(Closed) Attended Bridal Shower But Wasn't Invited to Wedding?!

posted 7 years ago in Parties
Post # 35
Member
1176 posts
Bumble bee
  • Wedding: June 2013

View original reply
@Overjoyed:  +1

Or they claimed that etiquette was regional and that where THEY live, it’s perfectly acceptable to be greedy and invite anyone to as many showers as they want without inviting them to the wedding.

Post # 39
Member
124 posts
Blushing bee
  • Wedding: October 2013

@Vanielle:  Agreed! That was poorly done. The very least they could’ve done was when they invited, made it clear that they can’t have everyone come to the wedding so they wanted to have a little party for the people they can’t accomodate because they still wanted a celebration with you. Or more words or less I guess. But for them to ask for a cash donation and then telling you afterwards that you weren’t invited was not very nice at all. I would feel snubbed too!

Post # 41
Member
9950 posts
Buzzing Beekeeper
  • Wedding: December 2012

Etiquette Snob here…

First Question that needs to be clarified is what type of Shower was this…

One thrown at work by a group of colleagues ?

One thrown by a group of her outside interests (ie Gals on the Baseball Team – Volunteers at the Food Bank – Church Choir – fellow Brownie Leaders ?)

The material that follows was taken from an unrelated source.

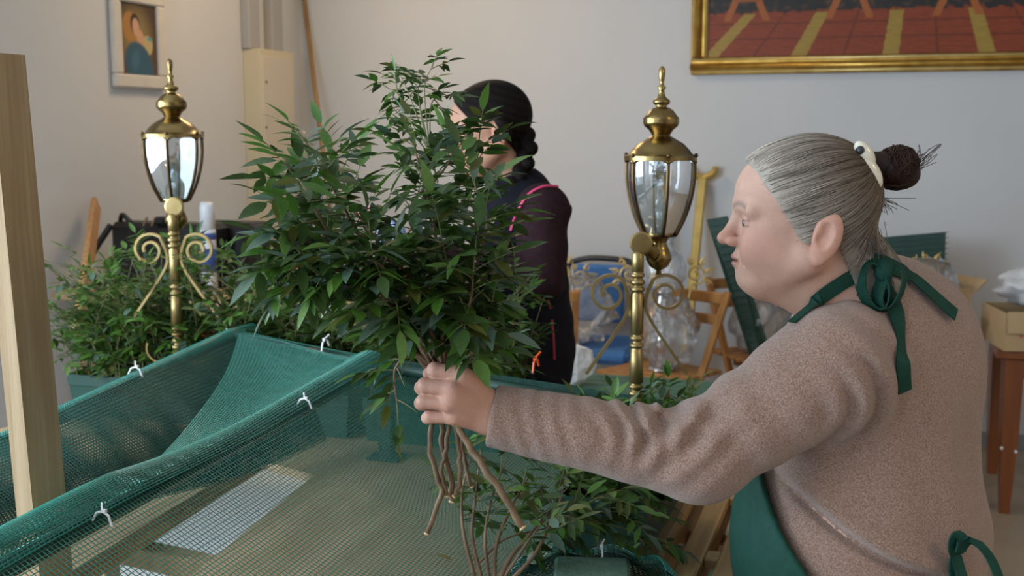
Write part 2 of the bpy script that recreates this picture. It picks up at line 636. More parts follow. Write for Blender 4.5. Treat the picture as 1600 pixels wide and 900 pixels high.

One thrown by a group of folks who have known her thru other means… Neighbours, High School Teachers in the small hometown she grew up in, etc

Any of those scenarios, then yes it is possible that one is not invited to the Wedding.  These types of showers are thrown just to say “good on you… we are sooooo happy for you… cheering you on, wishing you all the best on your Big Day”

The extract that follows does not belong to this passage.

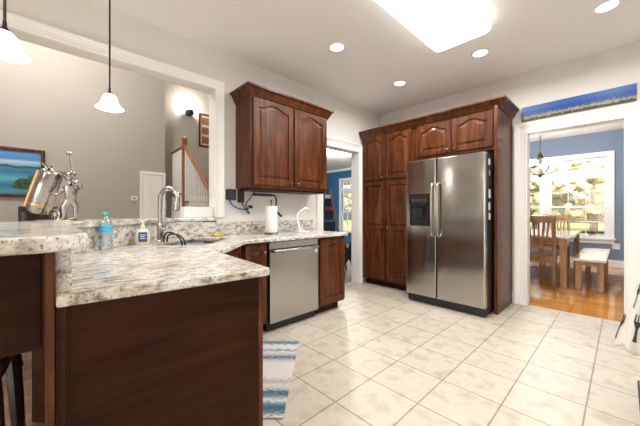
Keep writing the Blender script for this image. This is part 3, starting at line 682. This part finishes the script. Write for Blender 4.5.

And are “home spun” in their roots… and are popular regionally… or culturally.  Even in big cities they can be seen…

BUT if it was a case of a Shower that was made up a variety of Guests… Bridesmaids, Family Members, Relatives, College Buddies, Friends, Work Colleagues etc.

THEN the implied message is that ONE AND ALL the Guests are close to the Bride… and that they would therefore be invited to both the Shower and the Wedding

Which is Proper Wedding Etiquette

Now to be truly honest, a Shower is NOT the responsibility of the Bride… she is merely the Guest of Honour.  It is an Event organized and thrown by others for her.

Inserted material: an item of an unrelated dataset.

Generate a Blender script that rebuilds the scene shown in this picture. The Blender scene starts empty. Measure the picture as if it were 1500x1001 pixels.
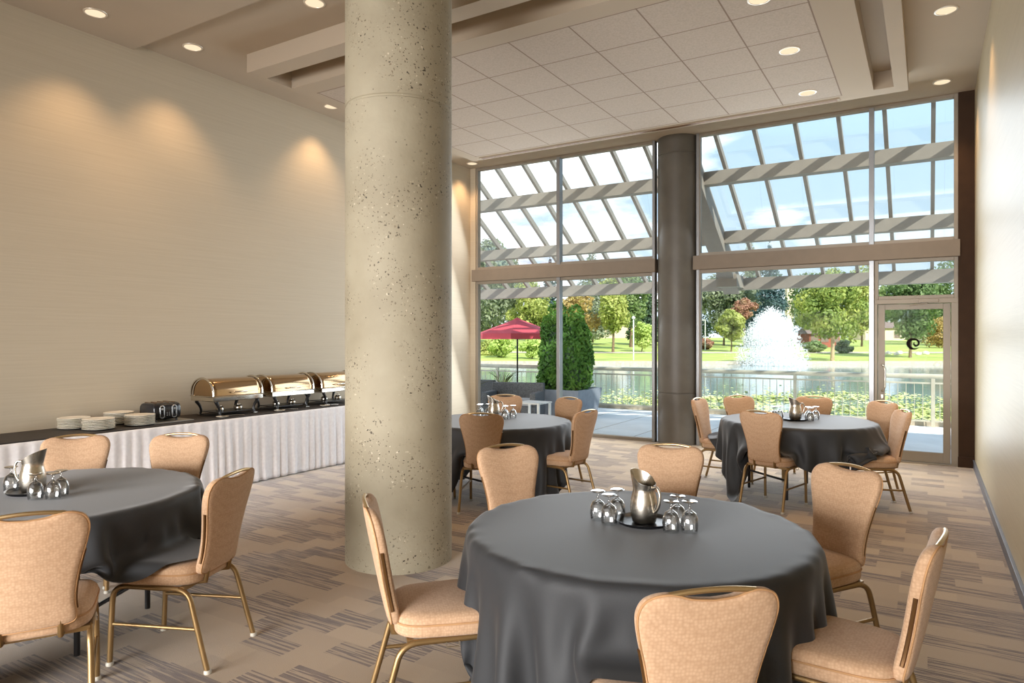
import bpy, math, random
import numpy as np
from mathutils import Vector, Matrix

PI = math.pi
R = math.radians
sc = bpy.context.scene
col = sc.collection
rng = np.random.default_rng(7)
random.seed(7)

# ------------------------------------------------------------------ camera
YAW = R(31.3)
EYE = 1.6
cam = bpy.data.cameras.new('camera')
cam.sensor_width = 36.0
cam.lens = 36.0 * 1001.0 / 1500.0
cam.shift_y = -3.5 / 1500.0
cam.clip_end = 2000
cam.clip_start = 0.05
camo = bpy.data.objects.new('camera', cam)
camo.location = (0, 0, EYE)
camo.rotation_euler = (R(90), 0, YAW)
col.objects.link(camo)
sc.camera = camo
FW = Vector((-math.sin(YAW), math.cos(YAW), 0))
RT = Vector((math.cos(YAW), math.sin(YAW), 0))


def park(u, t, z=0.0):
    """a spot in the park: t metres away along the view axis, u metres to its right"""
    v = FW * t + RT * u
    return Vector((v.x, v.y, z))


# ------------------------------------------------------------------ exposure
vs = sc.view_settings
vs.view_transform = 'Standard'
vs.look = 'None'
vs.gamma = 1.0
vs.use_curve_mapping = False
vs.exposure = 0.1
cy = sc.cycles
cy.use_denoising = True
cy.max_bounces = 10
cy.diffuse_bounces = 5
cy.glossy_bounces = 4
cy.transparent_max_bounces = 24
cy.transmission_bounces = 6
cy.sample_clamp_indirect = 6.0
cy.caustics_reflective = False
cy.caustics_refractive = False

# ------------------------------------------------------------------ sky
SKY = 1.3
w = bpy.data.worlds.new('sky')
sc.world = w
w.use_nodes = True
nt = w.node_tree
nt.nodes.clear()
N = nt.nodes.new
L = nt.links.new
tc = N('ShaderNodeTexCoord')
sep = N('ShaderNodeSeparateXYZ')
L(tc.outputs['Generated'], sep.inputs[0])
ramp = N('ShaderNodeValToRGB')
L(sep.outputs['Z'], ramp.inputs[0])
els = ramp.color_ramp.elements
els[0].position = 0.0
els[0].color = (0.72, 0.84, 0.94, 1)
els[1].position = 0.6
els[1].color = (0.38, 0.62, 0.94, 1)
e = els.new(0.25)
e.color = (0.56, 0.77, 0.94, 1)
# clouds lie on a high flat layer: divide the direction by its height
mp = N('ShaderNodeVectorMath')
mp.operation = 'DIVIDE'
addz = N('ShaderNodeMath')
addz.operation = 'ADD'
addz.inputs[1].default_value = 0.12
L(sep.outputs['Z'], addz.inputs[0])
cmb = N('ShaderNodeCombineXYZ')
for i in range(3):
    L(addz.outputs[0], cmb.inputs[i])
L(tc.outputs['Generated'], mp.inputs[0])
L(cmb.outputs[0], mp.inputs[1])
noi = N('ShaderNodeTexNoise')
noi.inputs['Scale'].default_value = 1.15
noi.inputs['Detail'].default_value = 7
noi.inputs['Roughness'].default_value = 0.55
L(mp.outputs[0], noi.inputs['Vector'])
# more cloud towards the west (-X)
side = N('ShaderNodeMath')
side.operation = 'MULTIPLY_ADD'
side.inputs[1].default_value = -0.42
side.inputs[2].default_value = -0.13
L(sep.outputs['X'], side.inputs[0])
sm = N('ShaderNodeMath')
sm.operation = 'ADD'
L(noi.outputs['Fac'], sm.inputs[0])
L(side.outputs[0], sm.inputs[1])
cr = N('ShaderNodeValToRGB')
cr.color_ramp.elements[0].position = 0.50
cr.color_ramp.elements[1].position = 0.62
L(sm.outputs[0], cr.inputs[0])
mx = N('ShaderNodeMixRGB')
L(cr.outputs['Color'], mx.inputs['Fac'])
L(ramp.outputs['Color'], mx.inputs[1])
mx.inputs[2].default_value = (1.5, 1.5, 1.5, 1)
bg = N('ShaderNodeBackground')
bg.inputs['Strength'].default_value = SKY
L(mx.outputs[0], bg.inputs['Color'])
wo = N('ShaderNodeOutputWorld')
L(bg.outputs[0], wo.inputs['Surface'])

# ------------------------------------------------------------------ sun
sun = bpy.data.lights.new('sun', 'SUN')
sun.energy = 7.0
sun.angle = R(0.8)
sun.color = (1.0, 0.95, 0.86)
suno = bpy.data.objects.new('sun', sun)
SUN_TO = Vector((0.62, -0.42, 0.66)).normalized()      # towards the sun
suno.rotation_euler = (-SUN_TO).to_track_quat('-Z', 'Y').to_euler()
col.objects.link(suno)

# ------------------------------------------------------------------ added fill lights, behind the camera and at the windows
def area(name, loc, rot, sx, sy, power, color):
    a = bpy.data.lights.new(name, 'AREA')
    a.shape = 'RECTANGLE'
    a.size = sx
    a.size_y = sy
    a.energy = power
    a.color = color
    o = bpy.data.objects.new(name, a)
    o.location = loc
    o.rotation_euler = rot
    col.objects.link(o)
    return o


area('overhead_fill', (-3.0, -1.5, 4.55), (R(8), 0, 0), 6.5, 5.0, 90, (1.0, 0.96, 0.92))  # unseen panel added overhead to brighten the room, no fixture
a_ = area('rear_fill', (-3.3, -5.6, 1.5), (R(80), 0, 0), 6.6, 2.2, 390, (1.0, 0.985, 0.975))  # added fill from behind the camera, the back wall has no window
a_.data.spread = R(85)
for wx, wsx, wp in ((-5.3, 3.3, 150), (-1.45, 2.9, 140)):          # panels added inside the two tall windows to boost their daylight
    for wz in (0.95, 2.35, 3.75):
        area('window_fill', (wx, 9.95, wz), (R(-68), 0, 0), wsx, 1.3, wp / 3.0, (0.86, 0.935, 1.0))
DOWNLIGHT_W = 62.0

# ------------------------------------------------------------------ materials
def lin(r, g, b):
    def f(c):
        c /= 255.0
        return c / 12.92 if c <= 0.04045 else ((c + 0.055) / 1.055) ** 2.4
    return (f(r), f(g), f(b), 1.0)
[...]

So it is possible that whomever did that wasn’t up on proper Etiquette (although if she was half-on-the-ball she would have gotten together a Guest List from the Bride… who should have been versed on proper Etiquette, and found a way to tell the Host, that what she had planned was RUDE)

All that said, the email you got is pretty astounding.  Guessing that the Bride has either

(a) Done this to show she’s recalculated and determined that she cannot afford to invite everyone as planned.

In which case yes… This could very much be considered a TACKY RUDE move now on her part (she should have had things better in hand when she was at the Having a Shower part of her timeline… in that Showers happen in the last remaining weeks before the Wedding itself… 2 or 3 months out)

OR

(b) She didn’t have a hand in the Shower Planning and was appalled by the actions of the Host, and is in some way trying to cover for that faux pas by putting out some sort of apology statement.  Although this one most definitely I feel misses the mark.

If that was the case, I think she owed you the very least a personal phone call to apologize for the situation, and the offer to return your VERY GENEROUS gift (not a MASS EMAIL to one and all).  Lol, clearly this gal needs some further Etiquette advices… maybe someone will buy her such a Book as a Wedding Present.

Hope this helps,

 

Post # 43
Member
453 posts
Helper bee
  • Wedding: August 2013

Grrr, that just seems so rude to me. And the fact that, not only were you invited to bring a gift, you were also explicitly asked to pay a share for HER honeymoon. I wouldn’t dream of asking for gifts from someone who wasn’t invited. I even hesitated on announcements because I don’t want my extended family to think I’m grabbing at gifts.

I suppose I can understand wanting to celebrate with friends who you may not be able to accomodate, but if you must do that, it should be communicated clearly that you aren’t able to invite them. And they certainly should NOT be expected to bring a gift– is it a celebration or a shake-down of your social network?